— START —
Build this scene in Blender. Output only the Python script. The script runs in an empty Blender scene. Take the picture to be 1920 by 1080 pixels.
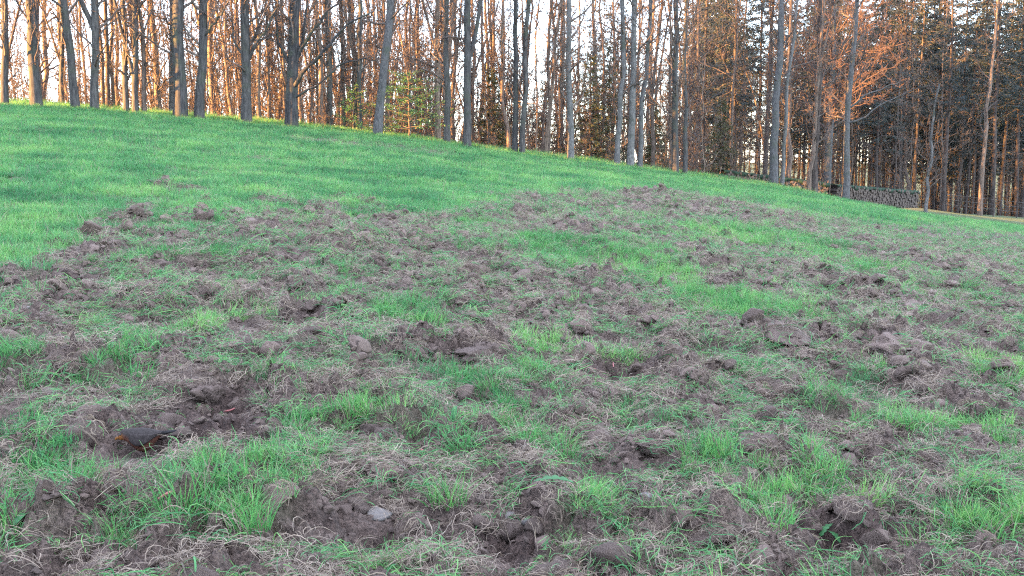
import bpy, math, random
import numpy as np
from mathutils import Vector, Matrix

# ------------------------------------------------------------------ camera, sky, sun, exposure
sc = bpy.context.scene
COL = sc.collection
CAM_H = 1.30
HALF_FOV = math.radians(26.0)
F = 960.0 / math.tan(HALF_FOV)                 # focal length in photo pixels (1920 wide)
PITCH = math.atan(240.0 / F)                   # eye level lies 240 px above the middle of the photo

cam = bpy.data.cameras.new("trail_camera")
cam.sensor_width = 36.0
cam.lens = 18.0 / math.tan(HALF_FOV)
cam.clip_start = 0.05
cam.clip_end = 3000.0
cam_o = bpy.data.objects.new("trail_camera", cam)
COL.objects.link(cam_o)
cam_o.location = (0, 0, CAM_H)
cam_o.rotation_euler = (math.pi / 2 - PITCH, 0, 0)
sc.camera = cam_o

SUN_ELEV = math.radians(10.0)
THETA = math.atan(1.0 / 3.0)                   # the evening light runs along (cos, sin) of this angle
SUN_FROM = Vector((-math.cos(THETA) * math.cos(SUN_ELEV), -math.sin(THETA) * math.cos(SUN_ELEV), math.sin(SUN_ELEV)))
world = bpy.data.worlds.new("World")
sc.world = world
world.use_nodes = True
wn = world.node_tree
wn.nodes.clear()
w_out = wn.nodes.new("ShaderNodeOutputWorld")
w_sky = wn.nodes.new("ShaderNodeTexSky")
w_sky.sky_type = 'NISHITA'
w_sky.sun_disc = False
w_sky.sun_elevation = SUN_ELEV
w_sky.sun_rotation = math.atan2(SUN_FROM.x, SUN_FROM.y)
w_sky.dust_density = 0.0
w_sky.ozone_density = 3.0
w_bg = wn.nodes.new("ShaderNodeBackground")
w_bg.inputs[1].default_value = 0.06
w_veil = wn.nodes.new("ShaderNodeBackground")   # an even veil of thin high cloud over the whole sky
w_veil.inputs[0].default_value = (0.88, 0.87, 1.0, 1)
w_veil.inputs[1].default_value = 0.22
w_add = wn.nodes.new("ShaderNodeAddShader")
wn.links.new(w_sky.outputs[0], w_bg.inputs[0])
wn.links.new(w_bg.outputs[0], w_add.inputs[0])
wn.links.new(w_veil.outputs[0], w_add.inputs[1])
wn.links.new(w_add.outputs[0], w_out.inputs[0])

sun = bpy.data.lights.new("sun", 'SUN')
sun.energy = 4.8
sun.angle = math.radians(0.5)
sun.color = (1.0, 0.50, 0.16)
sun_o = bpy.data.objects.new("sun", sun)
COL.objects.link(sun_o)
sun_o.rotation_euler = (-SUN_FROM).to_track_quat('-Z', 'Y').to_euler()

vs = sc.view_settings
vs.view_transform = 'Standard'
vs.look = 'None'
vs.exposure = 4.15
vs.gamma = 1.0
sc.render.engine = 'CYCLES'
cy = sc.cycles
cy.max_bounces = 5
cy.diffuse_bounces = 2
cy.glossy_bounces = 2
cy.transmission_bounces = 3
cy.transparent_max_bounces = 4
cy.caustics_reflective = False
cy.caustics_refractive = False
cy.use_denoising = False
cy.pixel_filter_type = 'BLACKMAN_HARRIS'
cy.filter_width = 1.2

rng = np.random.default_rng(7)
random.seed(7)

# ------------------------------------------------------------------ object helpers
def link(o, parent=None):
    COL.objects.link(o)
    if parent is not None:
        o.parent = parent
    return o

def mesh_np(name, V, Fq, mat=None, smooth=True, attrs=None):
    """Mesh from numpy vertices and one array (or a list of arrays) of equal-length faces."""
    me = bpy.data.meshes.new(name)
    V = np.asarray(V, dtype=np.float32)
    arrs = Fq if isinstance(Fq, list) else [Fq]
    arrs = [np.asarray(a, dtype=np.int32) for a in arrs if len(a)]
    me.vertices.add(len(V))
    me.vertices.foreach_set("co", V.ravel())
    loops = np.concatenate([a.ravel() for a in arrs])
    tot = np.concatenate([np.full(len(a), a.shape[1], dtype=np.int32) for a in arrs])
    start = np.concatenate([[0], np.cumsum(tot)[:-1]]).astype(np.int32)
    me.loops.add(len(loops))
    me.loops.foreach_set("vertex_index", loops)
    me.polygons.add(len(tot))
    me.polygons.foreach_set("loop_start", start)
    if smooth:
        me.polygons.foreach_set("use_smooth", np.ones(len(tot), dtype=bool))
    me.update(calc_edges=True)
    if attrs:
        for k, a in attrs.items():
            a = np.asarray(a, dtype=np.float32)
            if a.ndim == 1:
                at = me.attributes.new(k, 'FLOAT', 'POINT')
                at.data.foreach_set("value", a)
            else:
                at = me.attributes.new(k, 'FLOAT_COLOR', 'POINT')
                if a.shape[1] == 3:
                    a = np.concatenate([a, np.ones((len(a), 1), np.float32)], 1)
                at.data.foreach_set("color", a.ravel())
    if mat is not None:
        for m in (mat if isinstance(mat, (list, tuple)) else [mat]):
            me.materials.append(m)
    return me

def obj(name, me, parent=None, label=None, category=None, group=None, kind=None, loc=None, rot=None, scale=None):
    o = bpy.data.objects.new(name, me)
    link(o, parent)
    if loc is not None: o.location = loc
    if rot is not None: o.rotation_euler = rot
    if scale is not None: o.scale = scale if hasattr(scale, '__len__') else (scale,) * 3
    if label: o["label"] = label
    if category: o["category"] = category
    if group: o["group"] = group
    if kind: o["kind"] = kind
    return o

# ------------------------------------------------------------------ noise
def _hash(ix, iy, seed):
    h = (ix.astype(np.int64) * 374761393 + iy.astype(np.int64) * 668265263 + seed * 1442695041) & 0xFFFFFFFF
    h = ((h ^ (h >> 13)) * 1274126177) & 0xFFFFFFFF
    h = h ^ (h >> 16)
    return h

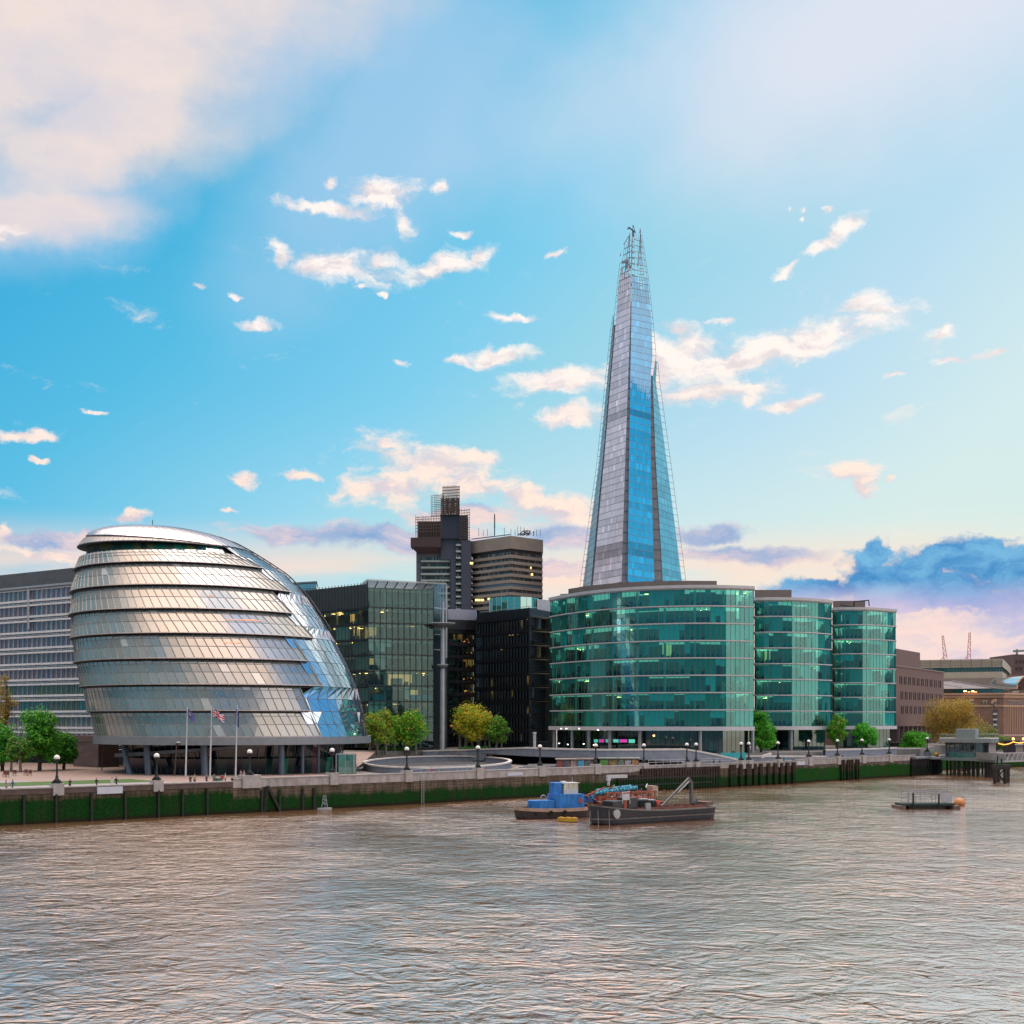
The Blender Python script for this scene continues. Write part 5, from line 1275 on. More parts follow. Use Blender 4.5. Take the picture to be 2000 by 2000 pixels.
— END —
▸ **Given task**:
Go through the preceding material and copy each line that has the word "Take".

▸ **Solution below**:
Build this scene in Blender. Output only the Python script. The script runs in an empty Blender scene. Take the picture to be 1920 by 1080 pixels.
The Blender Python script for this scene continues. Write part 5, from line 1275 on. More parts follow. Use Blender 4.5. Take the picture to be 2000 by 2000 pixels.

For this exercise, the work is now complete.